# [Task statement]
Copy out exactly the lines from the start of the data to the line containing "sc.camera = cam". Include both.

---

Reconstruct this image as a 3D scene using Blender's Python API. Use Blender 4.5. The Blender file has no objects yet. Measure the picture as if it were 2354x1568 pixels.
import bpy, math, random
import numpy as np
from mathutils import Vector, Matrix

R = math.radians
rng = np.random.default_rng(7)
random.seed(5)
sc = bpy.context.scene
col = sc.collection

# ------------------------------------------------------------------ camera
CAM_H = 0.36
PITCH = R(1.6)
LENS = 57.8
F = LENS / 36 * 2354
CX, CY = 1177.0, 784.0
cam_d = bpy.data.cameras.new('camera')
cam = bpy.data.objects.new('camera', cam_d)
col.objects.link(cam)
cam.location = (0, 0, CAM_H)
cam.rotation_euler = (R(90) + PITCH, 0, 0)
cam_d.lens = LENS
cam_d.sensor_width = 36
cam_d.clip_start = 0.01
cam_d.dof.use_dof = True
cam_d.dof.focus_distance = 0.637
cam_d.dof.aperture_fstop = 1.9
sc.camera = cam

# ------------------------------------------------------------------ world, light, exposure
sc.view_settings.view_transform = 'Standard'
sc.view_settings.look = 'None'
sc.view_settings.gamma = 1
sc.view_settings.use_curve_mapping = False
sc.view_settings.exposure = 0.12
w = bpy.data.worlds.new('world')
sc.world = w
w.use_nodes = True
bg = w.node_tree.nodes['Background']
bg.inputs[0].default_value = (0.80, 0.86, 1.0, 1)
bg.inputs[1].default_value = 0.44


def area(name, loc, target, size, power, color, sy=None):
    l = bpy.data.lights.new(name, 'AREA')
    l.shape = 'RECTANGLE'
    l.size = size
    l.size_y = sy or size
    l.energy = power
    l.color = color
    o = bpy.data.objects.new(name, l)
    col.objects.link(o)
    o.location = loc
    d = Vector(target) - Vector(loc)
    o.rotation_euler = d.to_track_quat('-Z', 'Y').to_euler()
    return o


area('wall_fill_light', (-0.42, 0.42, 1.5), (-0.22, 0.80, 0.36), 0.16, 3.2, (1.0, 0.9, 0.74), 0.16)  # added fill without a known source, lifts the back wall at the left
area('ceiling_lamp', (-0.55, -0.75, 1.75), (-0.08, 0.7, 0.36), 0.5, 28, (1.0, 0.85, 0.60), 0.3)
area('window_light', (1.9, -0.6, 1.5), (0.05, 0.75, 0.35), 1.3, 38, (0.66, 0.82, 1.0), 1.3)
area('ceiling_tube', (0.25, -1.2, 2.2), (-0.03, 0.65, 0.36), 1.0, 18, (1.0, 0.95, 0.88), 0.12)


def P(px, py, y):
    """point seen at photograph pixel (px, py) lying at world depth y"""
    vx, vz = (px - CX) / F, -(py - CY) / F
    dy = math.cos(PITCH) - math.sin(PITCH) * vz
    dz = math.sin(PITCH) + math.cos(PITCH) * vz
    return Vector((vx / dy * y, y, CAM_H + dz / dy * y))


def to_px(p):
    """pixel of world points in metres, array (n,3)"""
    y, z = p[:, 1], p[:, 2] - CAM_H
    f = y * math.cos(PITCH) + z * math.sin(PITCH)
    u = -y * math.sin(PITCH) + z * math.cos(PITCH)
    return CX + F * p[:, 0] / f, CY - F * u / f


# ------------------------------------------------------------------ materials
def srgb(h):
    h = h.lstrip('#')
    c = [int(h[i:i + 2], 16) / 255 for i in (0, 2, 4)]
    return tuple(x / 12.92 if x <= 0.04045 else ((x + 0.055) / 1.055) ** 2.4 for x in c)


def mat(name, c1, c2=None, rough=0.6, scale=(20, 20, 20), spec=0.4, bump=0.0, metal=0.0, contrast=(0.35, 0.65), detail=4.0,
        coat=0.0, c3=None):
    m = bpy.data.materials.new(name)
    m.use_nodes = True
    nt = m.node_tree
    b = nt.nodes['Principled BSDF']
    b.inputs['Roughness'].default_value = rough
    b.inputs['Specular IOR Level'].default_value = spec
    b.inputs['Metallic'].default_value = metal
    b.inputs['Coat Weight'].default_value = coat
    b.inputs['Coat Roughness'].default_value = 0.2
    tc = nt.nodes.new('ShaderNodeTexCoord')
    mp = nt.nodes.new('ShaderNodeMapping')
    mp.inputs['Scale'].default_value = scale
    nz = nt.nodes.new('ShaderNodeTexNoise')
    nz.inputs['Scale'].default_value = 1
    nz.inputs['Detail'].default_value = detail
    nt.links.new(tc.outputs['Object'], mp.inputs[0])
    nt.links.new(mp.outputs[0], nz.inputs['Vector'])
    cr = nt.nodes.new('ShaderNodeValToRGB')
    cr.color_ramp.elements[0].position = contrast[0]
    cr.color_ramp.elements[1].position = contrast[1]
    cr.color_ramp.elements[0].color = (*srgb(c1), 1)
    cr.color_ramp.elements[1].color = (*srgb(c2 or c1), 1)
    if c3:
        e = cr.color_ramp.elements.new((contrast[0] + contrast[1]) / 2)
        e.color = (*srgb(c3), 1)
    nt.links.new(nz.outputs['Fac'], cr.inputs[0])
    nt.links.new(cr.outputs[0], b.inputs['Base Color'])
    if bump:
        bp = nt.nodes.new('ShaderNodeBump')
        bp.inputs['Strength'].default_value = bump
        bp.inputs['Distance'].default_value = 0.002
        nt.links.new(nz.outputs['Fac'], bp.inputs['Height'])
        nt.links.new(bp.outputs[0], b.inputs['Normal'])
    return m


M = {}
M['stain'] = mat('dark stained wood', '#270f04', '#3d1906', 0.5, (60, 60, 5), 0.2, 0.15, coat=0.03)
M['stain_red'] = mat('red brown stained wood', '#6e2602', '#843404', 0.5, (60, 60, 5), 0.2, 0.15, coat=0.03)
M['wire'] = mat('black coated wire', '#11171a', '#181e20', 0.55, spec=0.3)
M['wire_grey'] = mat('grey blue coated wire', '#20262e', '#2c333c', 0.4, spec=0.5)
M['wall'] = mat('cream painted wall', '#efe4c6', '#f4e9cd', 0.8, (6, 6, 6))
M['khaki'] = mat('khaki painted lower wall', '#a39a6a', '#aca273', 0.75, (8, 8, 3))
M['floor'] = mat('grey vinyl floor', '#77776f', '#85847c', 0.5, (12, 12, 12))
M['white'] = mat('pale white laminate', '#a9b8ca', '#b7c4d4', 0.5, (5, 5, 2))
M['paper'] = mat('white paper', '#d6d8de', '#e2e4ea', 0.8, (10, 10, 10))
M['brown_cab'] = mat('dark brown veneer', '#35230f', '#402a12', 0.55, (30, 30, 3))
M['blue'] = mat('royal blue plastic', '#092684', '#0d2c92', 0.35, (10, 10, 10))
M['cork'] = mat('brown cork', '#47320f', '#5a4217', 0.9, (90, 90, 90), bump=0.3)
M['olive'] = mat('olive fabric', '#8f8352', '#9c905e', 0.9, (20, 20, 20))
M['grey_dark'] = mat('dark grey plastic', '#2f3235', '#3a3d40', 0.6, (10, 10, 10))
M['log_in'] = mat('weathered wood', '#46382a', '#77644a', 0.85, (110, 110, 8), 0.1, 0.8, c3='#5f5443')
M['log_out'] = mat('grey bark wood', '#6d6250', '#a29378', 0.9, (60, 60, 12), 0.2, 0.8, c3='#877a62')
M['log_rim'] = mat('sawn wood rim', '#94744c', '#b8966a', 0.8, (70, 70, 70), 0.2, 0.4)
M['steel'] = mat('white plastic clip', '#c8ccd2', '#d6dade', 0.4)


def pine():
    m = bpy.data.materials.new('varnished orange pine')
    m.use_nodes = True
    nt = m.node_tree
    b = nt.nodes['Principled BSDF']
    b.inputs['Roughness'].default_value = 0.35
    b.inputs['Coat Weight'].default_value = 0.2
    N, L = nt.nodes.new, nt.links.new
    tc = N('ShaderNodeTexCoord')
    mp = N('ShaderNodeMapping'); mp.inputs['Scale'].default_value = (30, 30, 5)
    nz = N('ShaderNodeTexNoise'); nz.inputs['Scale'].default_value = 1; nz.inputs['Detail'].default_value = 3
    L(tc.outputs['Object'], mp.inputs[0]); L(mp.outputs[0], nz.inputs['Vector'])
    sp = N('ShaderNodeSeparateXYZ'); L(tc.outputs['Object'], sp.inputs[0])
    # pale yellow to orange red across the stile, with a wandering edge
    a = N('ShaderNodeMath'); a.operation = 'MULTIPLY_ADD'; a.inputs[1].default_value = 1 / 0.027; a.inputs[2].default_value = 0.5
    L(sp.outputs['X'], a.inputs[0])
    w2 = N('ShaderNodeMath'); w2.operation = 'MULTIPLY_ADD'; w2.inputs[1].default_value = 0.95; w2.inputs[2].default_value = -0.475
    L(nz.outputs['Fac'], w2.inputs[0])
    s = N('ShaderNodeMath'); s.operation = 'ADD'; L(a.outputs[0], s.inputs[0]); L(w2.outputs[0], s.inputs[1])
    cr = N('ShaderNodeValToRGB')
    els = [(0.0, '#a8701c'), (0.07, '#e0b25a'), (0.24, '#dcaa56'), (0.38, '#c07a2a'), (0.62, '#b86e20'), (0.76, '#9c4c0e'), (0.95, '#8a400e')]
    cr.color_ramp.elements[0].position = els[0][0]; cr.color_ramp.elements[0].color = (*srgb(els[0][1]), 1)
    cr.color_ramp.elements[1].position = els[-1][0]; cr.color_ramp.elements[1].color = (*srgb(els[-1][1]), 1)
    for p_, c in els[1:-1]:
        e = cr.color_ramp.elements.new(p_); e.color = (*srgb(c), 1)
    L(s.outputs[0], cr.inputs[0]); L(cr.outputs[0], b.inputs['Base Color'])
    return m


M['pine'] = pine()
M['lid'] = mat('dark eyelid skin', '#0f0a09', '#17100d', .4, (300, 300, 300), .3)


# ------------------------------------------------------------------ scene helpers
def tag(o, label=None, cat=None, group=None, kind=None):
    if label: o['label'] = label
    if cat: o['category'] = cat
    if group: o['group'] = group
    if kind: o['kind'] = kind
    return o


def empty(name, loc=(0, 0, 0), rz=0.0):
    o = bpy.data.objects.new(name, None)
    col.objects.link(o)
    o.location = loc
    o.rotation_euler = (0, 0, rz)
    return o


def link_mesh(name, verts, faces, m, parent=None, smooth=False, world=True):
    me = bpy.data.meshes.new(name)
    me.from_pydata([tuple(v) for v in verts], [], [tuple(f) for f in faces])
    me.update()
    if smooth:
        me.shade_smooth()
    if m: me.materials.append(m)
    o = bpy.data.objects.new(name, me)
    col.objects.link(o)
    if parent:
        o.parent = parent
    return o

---

# [The response]
Reconstruct this image as a 3D scene using Blender's Python API. Use Blender 4.5. The Blender file has no objects yet. Measure the picture as if it were 2354x1568 pixels.
import bpy, math, random
import numpy as np
from mathutils import Vector, Matrix

R = math.radians
rng = np.random.default_rng(7)
random.seed(5)
sc = bpy.context.scene
col = sc.collection

# ------------------------------------------------------------------ camera
CAM_H = 0.36
PITCH = R(1.6)
LENS = 57.8
F = LENS / 36 * 2354
CX, CY = 1177.0, 784.0
cam_d = bpy.data.cameras.new('camera')
cam = bpy.data.objects.new('camera', cam_d)
col.objects.link(cam)
cam.location = (0, 0, CAM_H)
cam.rotation_euler = (R(90) + PITCH, 0, 0)
cam_d.lens = LENS
cam_d.sensor_width = 36
cam_d.clip_start = 0.01
cam_d.dof.use_dof = True
cam_d.dof.focus_distance = 0.637
cam_d.dof.aperture_fstop = 1.9
sc.camera = cam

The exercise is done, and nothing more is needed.